| TASK |
Every record should be written out exactly, please.

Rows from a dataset

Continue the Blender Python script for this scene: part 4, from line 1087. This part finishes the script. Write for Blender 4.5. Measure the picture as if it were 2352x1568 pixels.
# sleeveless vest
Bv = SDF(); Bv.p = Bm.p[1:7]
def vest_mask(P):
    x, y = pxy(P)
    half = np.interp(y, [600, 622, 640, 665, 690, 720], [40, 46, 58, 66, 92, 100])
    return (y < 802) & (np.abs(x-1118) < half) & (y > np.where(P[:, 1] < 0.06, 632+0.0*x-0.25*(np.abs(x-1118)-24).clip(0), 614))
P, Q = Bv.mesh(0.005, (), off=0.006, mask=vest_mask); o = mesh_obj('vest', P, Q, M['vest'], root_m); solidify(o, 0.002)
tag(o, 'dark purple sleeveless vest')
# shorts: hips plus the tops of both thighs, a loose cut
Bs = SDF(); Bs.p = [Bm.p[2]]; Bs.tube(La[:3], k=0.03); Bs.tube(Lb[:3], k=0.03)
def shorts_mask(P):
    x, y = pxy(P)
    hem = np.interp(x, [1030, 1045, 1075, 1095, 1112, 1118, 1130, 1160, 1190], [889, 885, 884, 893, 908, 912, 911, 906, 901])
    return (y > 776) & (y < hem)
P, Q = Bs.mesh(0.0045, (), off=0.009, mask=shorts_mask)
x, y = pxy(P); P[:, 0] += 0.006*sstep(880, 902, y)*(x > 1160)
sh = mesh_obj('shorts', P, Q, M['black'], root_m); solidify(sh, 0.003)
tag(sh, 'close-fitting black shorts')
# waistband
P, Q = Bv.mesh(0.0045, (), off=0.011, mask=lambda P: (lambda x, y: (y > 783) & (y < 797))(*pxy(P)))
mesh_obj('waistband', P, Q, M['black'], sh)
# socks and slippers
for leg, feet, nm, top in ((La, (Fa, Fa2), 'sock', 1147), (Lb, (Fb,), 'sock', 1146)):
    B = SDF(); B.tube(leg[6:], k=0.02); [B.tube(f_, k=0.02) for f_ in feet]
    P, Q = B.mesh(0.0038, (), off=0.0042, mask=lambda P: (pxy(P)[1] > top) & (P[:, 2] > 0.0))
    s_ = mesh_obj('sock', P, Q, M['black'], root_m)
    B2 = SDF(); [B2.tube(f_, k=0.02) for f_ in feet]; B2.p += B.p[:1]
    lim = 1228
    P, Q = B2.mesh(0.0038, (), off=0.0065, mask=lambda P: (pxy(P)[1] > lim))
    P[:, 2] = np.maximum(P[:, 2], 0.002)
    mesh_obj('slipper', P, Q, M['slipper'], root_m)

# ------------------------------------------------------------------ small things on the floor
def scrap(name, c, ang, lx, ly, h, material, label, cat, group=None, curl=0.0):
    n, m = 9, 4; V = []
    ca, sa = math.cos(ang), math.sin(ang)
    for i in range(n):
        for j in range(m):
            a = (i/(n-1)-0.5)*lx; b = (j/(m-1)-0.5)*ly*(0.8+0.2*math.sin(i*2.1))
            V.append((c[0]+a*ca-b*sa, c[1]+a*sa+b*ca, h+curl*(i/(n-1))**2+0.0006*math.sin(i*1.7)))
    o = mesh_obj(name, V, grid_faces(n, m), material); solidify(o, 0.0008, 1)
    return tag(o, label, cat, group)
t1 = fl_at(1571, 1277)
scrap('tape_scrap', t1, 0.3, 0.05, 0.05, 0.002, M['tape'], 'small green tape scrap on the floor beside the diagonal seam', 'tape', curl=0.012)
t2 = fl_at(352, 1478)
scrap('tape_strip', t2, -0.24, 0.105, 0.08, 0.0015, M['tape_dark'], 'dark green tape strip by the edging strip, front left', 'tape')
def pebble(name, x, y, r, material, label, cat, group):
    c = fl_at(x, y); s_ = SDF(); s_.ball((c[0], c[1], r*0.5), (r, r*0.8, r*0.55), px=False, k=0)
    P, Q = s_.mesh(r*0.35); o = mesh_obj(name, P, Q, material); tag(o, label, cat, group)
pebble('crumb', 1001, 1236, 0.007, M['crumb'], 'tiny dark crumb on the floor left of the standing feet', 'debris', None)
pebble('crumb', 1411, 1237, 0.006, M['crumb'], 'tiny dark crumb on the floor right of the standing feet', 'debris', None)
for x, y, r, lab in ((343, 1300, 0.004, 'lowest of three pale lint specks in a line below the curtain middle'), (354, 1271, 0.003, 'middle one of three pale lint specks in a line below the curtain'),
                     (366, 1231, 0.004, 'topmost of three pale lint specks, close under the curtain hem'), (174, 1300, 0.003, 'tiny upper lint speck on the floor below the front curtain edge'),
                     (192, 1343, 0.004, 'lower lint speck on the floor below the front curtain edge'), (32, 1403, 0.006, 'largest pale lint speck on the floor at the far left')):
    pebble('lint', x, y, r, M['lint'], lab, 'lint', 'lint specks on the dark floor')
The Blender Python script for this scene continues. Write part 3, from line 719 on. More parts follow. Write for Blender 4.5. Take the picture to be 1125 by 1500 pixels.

| PROBLEM SOLUTION |
Continue the Blender Python script for this scene: part 4, from line 1087. This part finishes the script. Write for Blender 4.5. Measure the picture as if it were 2352x1568 pixels.
# sleeveless vest
Bv = SDF(); Bv.p = Bm.p[1:7]
def vest_mask(P):
    x, y = pxy(P)
    half = np.interp(y, [600, 622, 640, 665, 690, 720], [40, 46, 58, 66, 92, 100])
    return (y < 802) & (np.abs(x-1118) < half) & (y > np.where(P[:, 1] < 0.06, 632+0.0*x-0.25*(np.abs(x-1118)-24).clip(0), 614))
P, Q = Bv.mesh(0.005, (), off=0.006, mask=vest_mask); o = mesh_obj('vest', P, Q, M['vest'], root_m); solidify(o, 0.002)
tag(o, 'dark purple sleeveless vest')
# shorts: hips plus the tops of both thighs, a loose cut
Bs = SDF(); Bs.p = [Bm.p[2]]; Bs.tube(La[:3], k=0.03); Bs.tube(Lb[:3], k=0.03)
def shorts_mask(P):
    x, y = pxy(P)
    hem = np.interp(x, [1030, 1045, 1075, 1095, 1112, 1118, 1130, 1160, 1190], [889, 885, 884, 893, 908, 912, 911, 906, 901])
    return (y > 776) & (y < hem)
P, Q = Bs.mesh(0.0045, (), off=0.009, mask=shorts_mask)
x, y = pxy(P); P[:, 0] += 0.006*sstep(880, 902, y)*(x > 1160)
sh = mesh_obj('shorts', P, Q, M['black'], root_m); solidify(sh, 0.003)
tag(sh, 'close-fitting black shorts')
# waistband
P, Q = Bv.mesh(0.0045, (), off=0.011, mask=lambda P: (lambda x, y: (y > 783) & (y < 797))(*pxy(P)))
mesh_obj('waistband', P, Q, M['black'], sh)
# socks and slippers
for leg, feet, nm, top in ((La, (Fa, Fa2), 'sock', 1147), (Lb, (Fb,), 'sock', 1146)):
    B = SDF(); B.tube(leg[6:], k=0.02); [B.tube(f_, k=0.02) for f_ in feet]
    P, Q = B.mesh(0.0038, (), off=0.0042, mask=lambda P: (pxy(P)[1] > top) & (P[:, 2] > 0.0))
    s_ = mesh_obj('sock', P, Q, M['black'], root_m)
    B2 = SDF(); [B2.tube(f_, k=0.02) for f_ in feet]; B2.p += B.p[:1]
    lim = 1228
    P, Q = B2.mesh(0.0038, (), off=0.0065, mask=lambda P: (pxy(P)[1] > lim))
    P[:, 2] = np.maximum(P[:, 2], 0.002)
    mesh_obj('slipper', P, Q, M['slipper'], root_m)

# ------------------------------------------------------------------ small things on the floor
def scrap(name, c, ang, lx, ly, h, material, label, cat, group=None, curl=0.0):
    n, m = 9, 4; V = []
    ca, sa = math.cos(ang), math.sin(ang)
    for i in range(n):
        for j in range(m):
            a = (i/(n-1)-0.5)*lx; b = (j/(m-1)-0.5)*ly*(0.8+0.2*math.sin(i*2.1))
            V.append((c[0]+a*ca-b*sa, c[1]+a*sa+b*ca, h+curl*(i/(n-1))**2+0.0006*math.sin(i*1.7)))
    o = mesh_obj(name, V, grid_faces(n, m), material); solidify(o, 0.0008, 1)
    return tag(o, label, cat, group)
t1 = fl_at(1571, 1277)
scrap('tape_scrap', t1, 0.3, 0.05, 0.05, 0.002, M['tape'], 'small green tape scrap on the floor beside the diagonal seam', 'tape', curl=0.012)
t2 = fl_at(352, 1478)
scrap('tape_strip', t2, -0.24, 0.105, 0.08, 0.0015, M['tape_dark'], 'dark green tape strip by the edging strip, front left', 'tape')
def pebble(name, x, y, r, material, label, cat, group):
    c = fl_at(x, y); s_ = SDF(); s_.ball((c[0], c[1], r*0.5), (r, r*0.8, r*0.55), px=False, k=0)
    P, Q = s_.mesh(r*0.35); o = mesh_obj(name, P, Q, material); tag(o, label, cat, group)
pebble('crumb', 1001, 1236, 0.007, M['crumb'], 'tiny dark crumb on the floor left of the standing feet', 'debris', None)
pebble('crumb', 1411, 1237, 0.006, M['crumb'], 'tiny dark crumb on the floor right of the standing feet', 'debris', None)
for x, y, r, lab in ((343, 1300, 0.004, 'lowest of three pale lint specks in a line below the curtain middle'), (354, 1271, 0.003, 'middle one of three pale lint specks in a line below the curtain'),
                     (366, 1231, 0.004, 'topmost of three pale lint specks, close under the curtain hem'), (174, 1300, 0.003, 'tiny upper lint speck on the floor below the front curtain edge'),
                     (192, 1343, 0.004, 'lower lint speck on the floor below the front curtain edge'), (32, 1403, 0.006, 'largest pale lint speck on the floor at the far left')):
    pebble('lint', x, y, r, M['lint'], lab, 'lint', 'lint specks on the dark floor')
The Blender Python script for this scene continues. Write part 3, from line 719 on. More parts follow. Write for Blender 4.5. Take the picture to be 1125 by 1500 pixels.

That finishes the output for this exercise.